The terminal velocity $$v_t$$ of the spherical rain drop depends on the radius $$r$$ of the spherical rain drop as

We need to determine how the terminal velocity $$v_t$$ of a spherical raindrop depends on its radius $$r$$.

When a spherical raindrop falls through air at terminal velocity, three forces act on it: the weight (downward) $$W = \frac{4}{3}\pi r^3 \rho g$$, where $$\rho$$ is the density of water; the buoyant force (upward) $$F_b = \frac{4}{3}\pi r^3 \sigma g$$, where $$\sigma$$ is the density of air; and the viscous drag (upward) given by Stokes’ law as $$F_d = 6\pi \eta r v_t$$, where $$\eta$$ is the viscosity of air.

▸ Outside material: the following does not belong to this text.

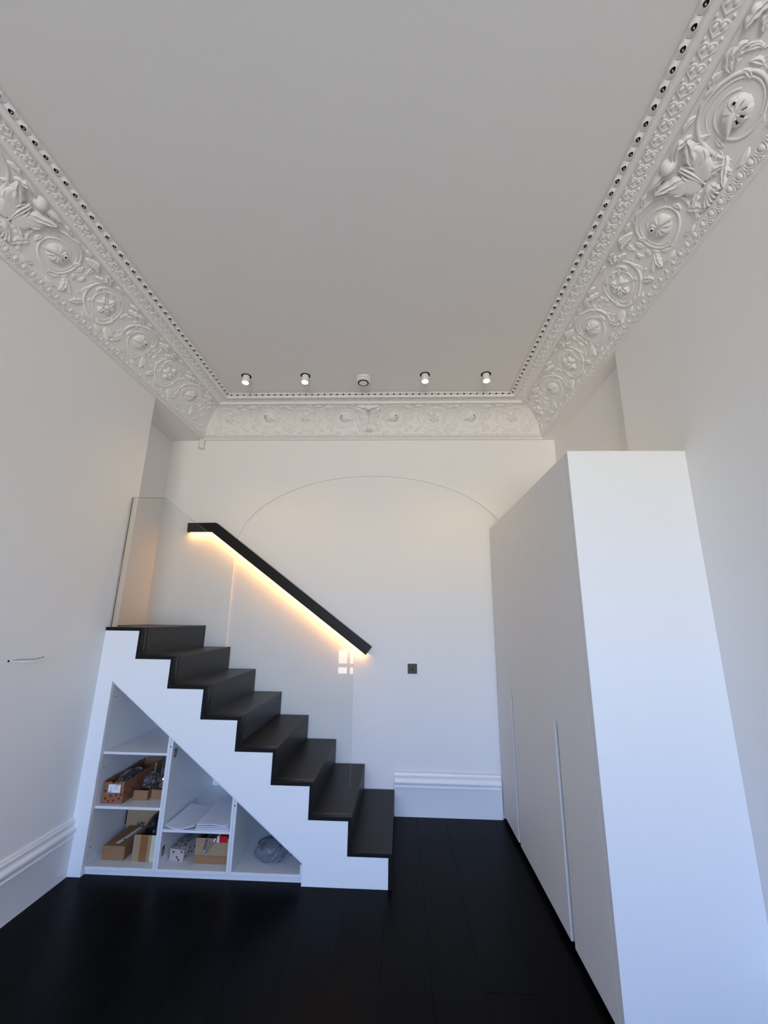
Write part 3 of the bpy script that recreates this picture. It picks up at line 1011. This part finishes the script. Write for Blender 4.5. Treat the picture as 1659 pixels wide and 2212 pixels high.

At terminal velocity, the net force is zero, so $$W = F_b + F_d$$ which implies $$\frac{4}{3}\pi r^3 \rho g = \frac{4}{3}\pi r^3 \sigma g + 6\pi \eta r v_t$$.

Rearranging to solve for the terminal velocity yields $$6\pi \eta r v_t = \frac{4}{3}\pi r^3 (\rho - \sigma) g$$ and hence $$v_t = \frac{2r^2(\rho - \sigma)g}{9\eta}$$.

Since $$\rho$$, $$\sigma$$, $$g$$, and $$\eta$$ are constants for a given system, it follows that $$v_t \propto r^2$$. The correct answer is Option B: $$r^2$$.